Directions |
Leave out the pictures and set down exactly the lines from the start of the listing through the one with "sheet('flat white cloth", both included.
-------- Extracted material --------
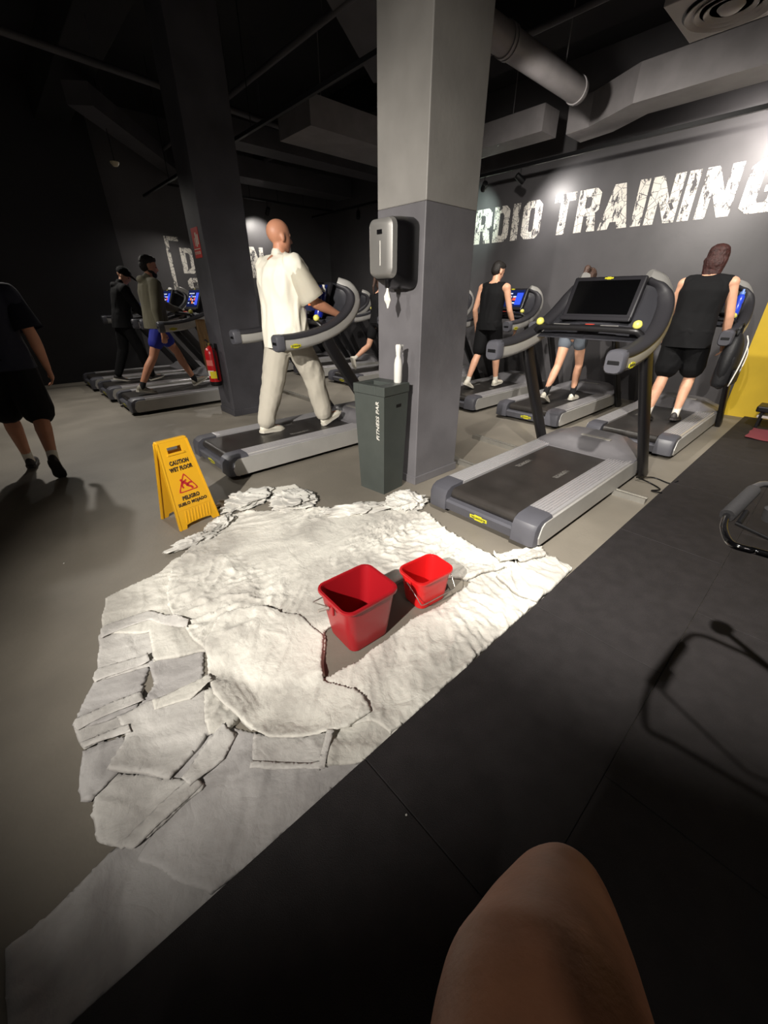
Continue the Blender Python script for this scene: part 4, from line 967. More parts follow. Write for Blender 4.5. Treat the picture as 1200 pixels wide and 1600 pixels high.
heap('bunched white cloth against the nearest treadmill rear corner', 634, 788, 0.15, 0.12, 0.085, 3, -0.3)
heap('rolled white cloth lying before the waste bin', 562, 799, 0.27, 0.07, 0.06, 4, -0.45)
heap('white cloth rolled over the foot of the wet floor sign', 345, 822, 0.14, 0.06, 0.05, 5, 0.5)
heap('rolled cloth end at the left below the wet floor sign', 305, 848, 0.16, 0.05, 0.045, 6, 0.1)
sheet('flat white cloth corner sticking out behind the looped cloth', [(420, 763), (462, 755), (480, 772), (490, 795), (440, 800)], 0.012, 0.027, CL1, 0.018, 21, 0, 1, 8)

# ------------------------------------------------------------------ people
def cone_blob(bm, p0, p1, r0, r1, n=14, flat=1.0, ref=Vector((0, 1, 0))):
    """tapered limb with round ends; flat squeezes it along the axis across ref"""
    p0, p1 = Vector(p0), Vector(p1); T = (p1 - p0)
    L_ = T.length
    if L_ < 1e-5: return ball(bm, p0, r0)
    T.normalize(); A = T.cross(ref)
    A = A.normalized() if A.length > 0.05 else frame(T)[0]
    B = A.cross(T).normalized(); rings = []
    seq = [(-r0 * math.sin(R(a)), r0 * math.cos(R(a))) for a in (80, 55, 30)] + [(0, r0), (L_ / 2, (r0 + r1) / 2), (L_, r1)] + [(L_ + r1 * math.sin(R(a)), r1 * math.cos(R(a))) for a in (30, 55, 80)]
    for d, r in seq:
        rings.append([p0 + T * d + A * r * flat * math.cos(2 * math.pi * k / n) + B * r * math.sin(2 * math.pi * k / n) for k in range(n)])
    return loft(bm, rings)
def ell(bm, c, sx, sy, sz, M=None): return ball(bm, c, 1.0, (sx, sy, sz), M, 20, 14)
def remeshed(name, bm, m, parent, vox, smooth_it=4, cuts=(), wr=0.0, wf=10, seed=0, thick=0):
    """fuse the overlapping shapes in bm into one continuous surface"""
    me = bpy.data.meshes.new(name); bmesh.ops.recalc_face_normals(bm, faces=bm.faces); bm.to_mesh(me); bm.free()
    o = bpy.data.objects.new(name, me); COL.objects.link(o)
    md = o.modifiers.new('r', 'REMESH'); md.mode = 'VOXEL'; md.voxel_size = vox; md.adaptivity = 0
    if smooth_it: s = o.modifiers.new('s', 'SMOOTH'); s.iterations = smooth_it; s.factor = 0.5
    dg = bpy.context.evaluated_depsgraph_get(); dg.update()
    me2 = bpy.data.meshes.new_from_object(o.evaluated_get(dg)); bpy.data.objects.remove(o); bpy.data.meshes.remove(me)
    b = BM(); b.from_mesh(me2)
    for co, no in cuts:
        bmesh.ops.bisect_plane(b, geom=b.verts[:] + b.edges[:] + b.faces[:], plane_co=co, plane_no=no, clear_outer=True)
    if wr:
        b.normal_update(); off = Vector((seed, seed * 2.3, 0))
        for v in b.verts:
            q = Vector((v.co.x * wf, v.co.y * wf, v.co.z * wf * 0.45)) + off
            q = q + nvec(q * 0.5) * 0.8
            v.co += v.normal * wr * (ridge(q, 1.0) - 0.45 + 0.5 * noise.noise(q * 2.3))
    b.to_mesh(me2); b.free(); me2.materials.clear()
    return mobj(name, me2, m, parent, 'all')

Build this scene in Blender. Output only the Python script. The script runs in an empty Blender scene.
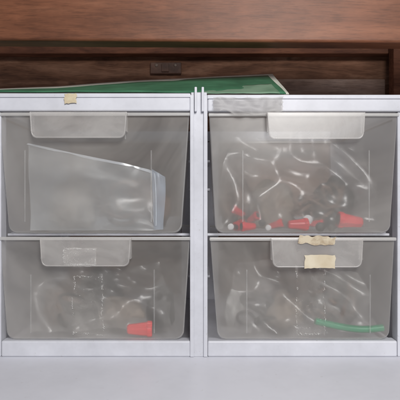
import bpy, bmesh, math, random
from mathutils import Vector, noise
random.seed(7)
S=bpy.context.scene
COL=S.collection
D=0.5; ZC=0.157
def P(px,py,d=0.0):
    k=(D+d)/D
    return Vector(((px-200)/1000*k, d, ZC+(200-py)/1000*k))
def X(px): return (px-200)/1000
def Z(py): return (357-py)/1000

# ---------------- materials
def new(name):
    m=bpy.data.materials.new(name); m.use_nodes=True
    nt=m.node_tree; nt.nodes.clear()
    return m,nt,nt.nodes.new('ShaderNodeOutputMaterial')
def nz(nt,scale,detail=4,stretch=(1,1,1),rough=0.6,off=(0,0,0),dist=0.0):
    tc=nt.nodes.new('ShaderNodeTexCoord'); mp=nt.nodes.new('ShaderNodeMapping')
    mp.inputs['Scale'].default_value=stretch; mp.inputs['Location'].default_value=off
    n=nt.nodes.new('ShaderNodeTexNoise'); n.inputs['Scale'].default_value=scale
    n.inputs['Detail'].default_value=detail; n.inputs['Roughness'].default_value=rough
    n.inputs['Distortion'].default_value=dist
    nt.links.new(tc.outputs['Object'],mp.inputs[0]); nt.links.new(mp.outputs[0],n.inputs['Vector'])
    return n.outputs['Fac']
def ramp(nt,fac,stops):
    r=nt.nodes.new('ShaderNodeValToRGB'); nt.links.new(fac,r.inputs[0])
    e=r.color_ramp.elements
    while len(e)<len(stops): e.new(0.5)
    for i,(p,c) in enumerate(stops):
        e[i].position=p; e[i].color=(c,c,c,1) if not hasattr(c,'__len__') else (*c,1)
    return r.outputs[0]
def bump(nt,fac,strength,dist):
    b=nt.nodes.new('ShaderNodeBump'); b.inputs['Strength'].default_value=strength
    b.inputs['Distance'].default_value=dist; nt.links.new(fac,b.inputs['Height']); return b.outputs[0]
def solid(name,c1,c2,scale=40,rough=0.5,stretch=(1,1,1),bs=0.2,bd=0.0005,lo=0.35,hi=0.65,spec=0.5):
    m,nt,o=new(name); p=nt.nodes.new('ShaderNodeBsdfPrincipled')
    f=nz(nt,scale,5,stretch)
    nt.links.new(ramp(nt,f,[(lo,c1),(hi,c2)]),p.inputs['Base Color'])
    p.inputs['Roughness'].default_value=rough; p.inputs['Specular IOR Level'].default_value=spec
    nt.links.new(bump(nt,f,bs,bd),p.inputs['Normal'])
    nt.links.new(p.outputs[0],o.inputs[0]); return m
def mixn(nt,a,b,fac):
    m=nt.nodes.new('ShaderNodeMixShader')
    if isinstance(fac,float): m.inputs[0].default_value=fac
    else: nt.links.new(fac,m.inputs[0])
    nt.links.new(a,m.inputs[1]); nt.links.new(b,m.inputs[2]); return m.outputs[0]
def dirty(name,base,dirt,scale=30,rough=0.42,amount=0.5,soft_lo=0.82):
    """white plastic / paint with fine specks and soft smudges"""
    m,nt,o=new(name); p=nt.nodes.new('ShaderNodeBsdfPrincipled')
    f=nz(nt,scale*0.3,6,rough=0.7); g=nz(nt,scale*14,2,off=(4,4,4))
    soft=ramp(nt,f,[(0.34,tuple(c*soft_lo for c in base)),(0.6,base)])
    mx=nt.nodes.new('ShaderNodeMix'); mx.data_type='RGBA'
    nt.links.new(ramp(nt,g,[(0.68,0.0),(0.78,amount)]),mx.inputs[0])
    nt.links.new(soft,mx.inputs[6]); mx.inputs[7].default_value=(*dirt,1)
    nt.links.new(mx.outputs[2],p.inputs['Base Color']); p.inputs['Roughness'].default_value=rough
    nt.links.new(bump(nt,f,0.15,0.0015),p.inputs['Normal'])
    nt.links.new(p.outputs[0],o.inputs[0]); return m
def clear(name,col,haze_lo,haze_hi,scale=18,gloss=0.06,grough=0.25,trans=0.35,detail=3,stretch=(1,1,1),tint=(1,1,1),frost=0.0,bs=0.0,bd=0.001,lo=0.32,hi=0.7,dist=0.0,ior=1.12):
    """translucent plastic: part clear (optionally light-scattering), part milky, with a soft sheen"""
    m,nt,o=new(name)
    t=nt.nodes.new('ShaderNodeBsdfTransparent'); t.inputs[0].default_value=(*tint,1)
    base=t.outputs[0]
    if frost:
        r=nt.nodes.new('ShaderNodeBsdfRefraction'); r.inputs['IOR'].default_value=ior
        r.inputs['Roughness'].default_value=0.45; r.inputs[0].default_value=(*tint,1)
        base=mixn(nt,base,r.outputs[0],frost)
    d=nt.nodes.new('ShaderNodeBsdfDiffuse'); d.inputs[0].default_value=(*col,1)
    tr=nt.nodes.new('ShaderNodeBsdfTranslucent'); tr.inputs[0].default_value=(*col,1)
    g=nt.nodes.new('ShaderNodeBsdfGlossy'); g.inputs['Roughness'].default_value=grough
    if scale:
        f=nz(nt,scale,detail,stretch,0.6,dist=dist); fac=ramp(nt,f,[(lo,haze_lo),(hi,haze_hi)])
    else: fac=float(haze_lo)
    if bs:
        nb=bump(nt,f,bs,bd); nt.links.new(nb,g.inputs['Normal']); nt.links.new(nb,d.inputs['Normal'])
    milk=mixn(nt,d.outputs[0],tr.outputs[0],trans)
    body=mixn(nt,base,milk,fac)
    nt.links.new(mixn(nt,body,g.outputs[0],gloss),o.inputs[0]); return m
def wood(name,dark,mid,light,rough=0.45,stretch=(1.3,9,9),scale=5,off=(0,0,0),pores=0.5,spots=0.6):
    m,nt,o=new(name); p=nt.nodes.new('ShaderNodeBsdfPrincipled')
    f=nz(nt,scale,8,stretch,0.62,off,0.9); f2=nz(nt,scale*26,3,(stretch[0]*0.3,stretch[1]*0.5,stretch[2]*0.5),0.6,off)
    f3=nz(nt,9,6,(1,1.6,1.6),0.65,off)
    f4=nz(nt,38,2,(0.8,1.6,1.6),0.5,(off[0]+5,off[1],off[2]))
    a=ramp(nt,f,[(0.32,dark),(0.5,mid),(0.68,light)])
    def mul(a,b,k):
        mx=nt.nodes.new('ShaderNodeMix'); mx.data_type='RGBA'; mx.blend_type='MULTIPLY'; mx.inputs[0].default_value=k
        nt.links.new(a,mx.inputs[6]); nt.links.new(b,mx.inputs[7]); return mx.outputs[2]
    c=mul(a,ramp(nt,f2,[(0.36,0.45),(0.5,1.0)]),pores)
    c=mul(c,ramp(nt,f3,[(0.35,0.55),(0.62,1.0)]),0.85)
    c=mul(c,ramp(nt,f4,[(0.22,0.3),(0.30,1.0)]),spots)
    nt.links.new(c,p.inputs['Base Color'])
    p.inputs['Roughness'].default_value=rough; p.inputs['Specular IOR Level'].default_value=0.3
    nt.links.new(bump(nt,f2,0.3,0.0005),p.inputs['Normal'])
    nt.links.new(p.outputs[0],o.inputs[0]); return m

M_frame=dirty('frame_plastic',(0.70,0.71,0.76),(0.36,0.33,0.30),25,0.42,0.45,0.78)
M_table=dirty('painted_shelf',(0.76,0.765,0.82),(0.45,0.42,0.40),11,0.42,0.35,0.85)
M_draw=clear('drawer_plastic',(0.80,0.75,0.68),0.18,0.18,0,0.05,0.28,0.5)
M_front=clear('drawer_front_plastic',(0.90,0.86,0.80),0.10,0.36,6,0.075,0.30,0.22,6,frost=0.45,dist=1.2)
M_rim=clear('drawer_rim_plastic',(0.88,0.87,0.84),0.5,0.62,30,0.10,0.25,0.4)
M_handle=clear('handle_plastic',(0.90,0.87,0.83),0.15,0.32,22,0.08,0.28,0.3,4,dist=0.8)
M_rib=clear('rib_plastic',(0.80,0.79,0.77),0.08,0.22,60,0.04,0.35,0.4)
M_bag=clear('bag_film',(0.88,0.85,0.81),0.0,0.42,12,0.12,0.34,0.4,5,lo=0.44,hi=0.72,dist=1.0)
M_sleeve=clear('sleeve_film',(0.80,0.85,0.87),0.20,0.50,11,0.09,0.36,0.3,4,dist=1.2)
M_fold_glint=clear('sleeve_fold_highlight',(0.66,0.80,0.97),0.35,0.65,40,0.09,0.3,0.3,3)  # pale blue reflection on the fold, painted in as film colour and haze
M_edge=clear('film_edge',(0.88,0.94,1.0),0.55,0.85,40,0.1,0.2,0.3)
M_tape=clear('clear_tape',(0.50,0.485,0.47),0.22,0.60,28,0.025,0.40,0.2,6,bs=0.22,bd=0.0008,tint=(0.80,0.79,0.78),dist=0.9)
M_mask=solid('masking_tape',(0.58,0.48,0.32),(0.70,0.62,0.44),120,0.8)
M_cream=solid('cream_tape',(0.58,0.49,0.34),(0.70,0.63,0.48),50,0.75)
M_torn=solid('torn_tape',(0.38,0.29,0.19),(0.62,0.54,0.40),90,0.8,lo=0.36,hi=0.56,bs=0.05)
M_res=clear('residue',(0.88,0.87,0.84),0.22,0.6,300,0.03,0.4,0.2)
M_smear=clear('residue_smear',(0.85,0.83,0.78),0.0,0.12,70,0.0,0.4,0.2,5,lo=0.45,hi=0.75)
M_beam=wood('beam_wood',(0.16,0.058,0.028),(0.245,0.092,0.045),(0.31,0.125,0.064),pores=0.4,spots=0.35)
M_back=wood('wall_wood',(0.11,0.050,0.030),(0.25,0.118,0.068),(0.40,0.215,0.135),0.8,off=(3,1,2))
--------
Final result |
Continue the Blender Python script for this scene: part 4, from line 967. More parts follow. Write for Blender 4.5. Treat the picture as 1200 pixels wide and 1600 pixels high.
heap('bunched white cloth against the nearest treadmill rear corner', 634, 788, 0.15, 0.12, 0.085, 3, -0.3)
heap('rolled white cloth lying before the waste bin', 562, 799, 0.27, 0.07, 0.06, 4, -0.45)
heap('white cloth rolled over the foot of the wet floor sign', 345, 822, 0.14, 0.06, 0.05, 5, 0.5)
heap('rolled cloth end at the left below the wet floor sign', 305, 848, 0.16, 0.05, 0.045, 6, 0.1)
sheet('flat white cloth corner sticking out behind the looped cloth', [(420, 763), (462, 755), (480, 772), (490, 795), (440, 800)], 0.012, 0.027, CL1, 0.018, 21, 0, 1, 8)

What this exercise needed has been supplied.